An argument could surely be made that the authorisation of further detention is an administrative act that must be exercised judicially, akin to the issuing of a search warrant, and the right to liberty is surely as important as the inviolability of the dwelling. In this context, it seems at least arguable that any authorisation of extended detention should at the very least only be granted by or sought from a Garda of a certain rank unconnected with the relevant investigation.
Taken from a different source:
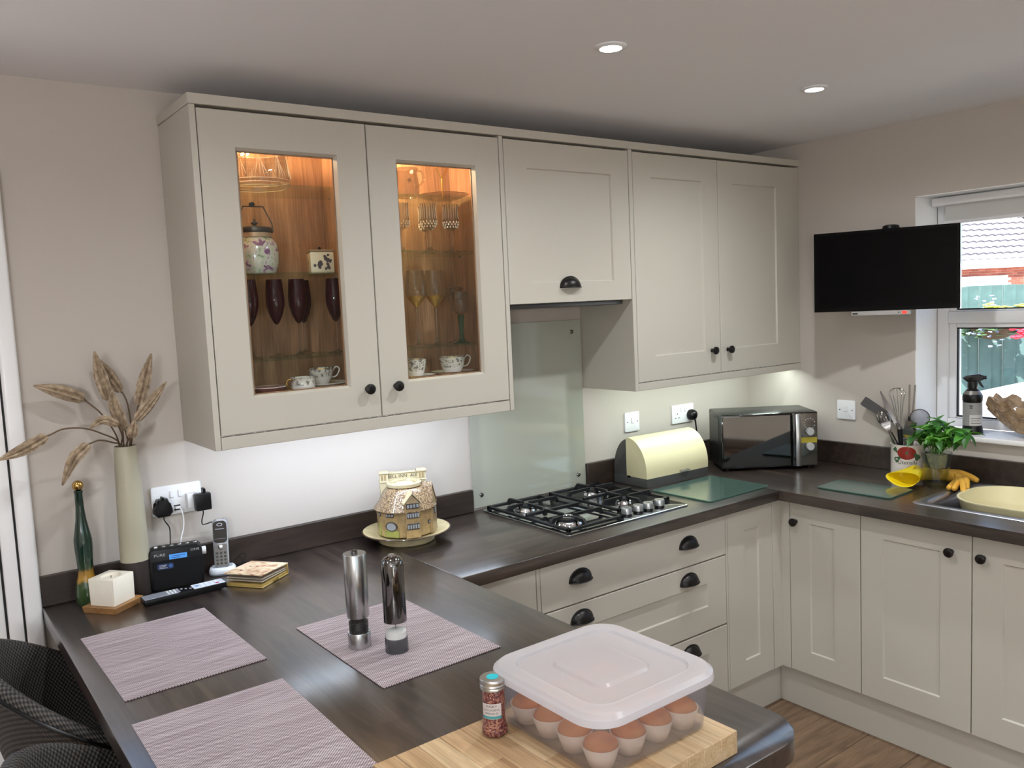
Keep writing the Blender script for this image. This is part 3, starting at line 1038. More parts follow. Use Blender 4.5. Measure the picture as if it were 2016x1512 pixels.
# chopping board: glued staves, each its own piece
cb = thing('chopping_board', 'thick pale wooden butcher-block chopping board under the cake box', 'chopping board', (-2.557, -1.5780, ZW + 0.0004), R(1.2))
bw, bd, bh = 0.516, 0.328, 0.040
cols_ = 12
rnd = random.Random(11)
for c_ in range(cols_):
    x0 = -bw / 2 + c_ * bw / cols_
    x1 = x0 + bw / cols_
    y = -bd / 2
    while y < bd / 2 - 1e-4:
        ye = y + rnd.choice((0.10, 0.15, 0.21, 0.33))
        if bd / 2 - ye < 0.06:
            ye = bd / 2
        obj('stave', B().box(x0, x1 - 0.0003, y, ye - 0.0003, 0, bh + rnd.uniform(-0.00015, 0.00015), 0.0009, 1), m_board[rnd.choice((0, 0, 0, 1, 1, 2))], cb)
        y = ye
ZCB = ZW + 0.0408

# cake box ----------------------------------------------------
BXC = (-2.4475, -1.5685)
cx_ = thing('cake_box', 'square clear plastic cake box with translucent white lid, full of fairy cakes', 'food container', (BXC[0], BXC[1], ZCB), R(0.6))
m_tub = frosted('clear_tub', (226, 226, 234), 0.075, (248, 248, 251), 0.12)
m_lid = frosted('milky_lid', (238, 235, 238), 0.80, (242, 240, 242), 0.25)


def super_ring(w, d, r, z, n=7):
    return [(x, y, z) for x, y in rrect(w, d, r, n)]


b = B()
out = [super_ring(0.244, 0.250, 0.026, 0.0002), super_ring(0.258, 0.264, 0.032, 0.006), super_ring(0.272, 0.278, 0.036, 0.092), super_ring(0.280, 0.286, 0.040, 0.094), super_ring(0.280, 0.286, 0.040, 0.097),
       super_ring(0.270, 0.276, 0.036, 0.097), super_ring(0.2685, 0.2745, 0.036, 0.091), super_ring(0.255, 0.261, 0.031, 0.0075), super_ring(0.242, 0.248, 0.025, 0.002)]
b.rings(out, True, True, True)
obj('tub', b, m_tub, cx_, sharp=50)
b = B()
lid = [super_ring(0.294, 0.298, 0.052, 0.0885), super_ring(0.300, 0.304, 0.055, 0.0895), super_ring(0.298, 0.302, 0.055, 0.101), super_ring(0.284, 0.288, 0.052, 0.1075), super_ring(0.254, 0.258, 0.046, 0.1095),
       super_ring(0.232, 0.236, 0.040, 0.1085), super_ring(0.226, 0.230, 0.038, 0.1035), super_ring(0.130, 0.134, 0.022, 0.1031), super_ring(0.121, 0.125, 0.020, 0.1075), super_ring(0.113, 0.117, 0.018, 0.1080)]
b.rings(lid, True, False, True)
b.rings([super_ring(0.294, 0.298, 0.052, 0.0885), super_ring(0.287, 0.291, 0.05, 0.0985)], True, False, False)
obj('lid', b, m_lid, cx_, sharp=22)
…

Case-law suggests that this is not necessarily the practice. Indeed, in Doody v Governor of Whitehall Garda Station [2010] IEHC 469, where an argument was raised in relation to the delay of the chief superintendent in recording in writing his oral instruction to extend the detention of the applicants, the excuse proffered for the delay was that the relevant chief superintendent was very busy choreographing the wide-ranging investigation of which the arrest and detention of the applicants was just one part. The operation involved huge complexity and manpower and it took place across counties Dublin, Cork, Wexford and Cavan. The relevant chief superintendent was in overall command and control of the operation as well as the conduct of the investigation and questioning of persons arrested. Although no constitutional issue relating to independence or impartiality arose in Doody, surely even common sense would dictate that decisions relating to the ongoing detention of suspects ought not to be made by the person in charge of the whole investigation.

Independence and transparency are essential to the integrity of the criminal justice system and the decision in Damache may force reflection on several corners of shadow in the decision-making processes therein.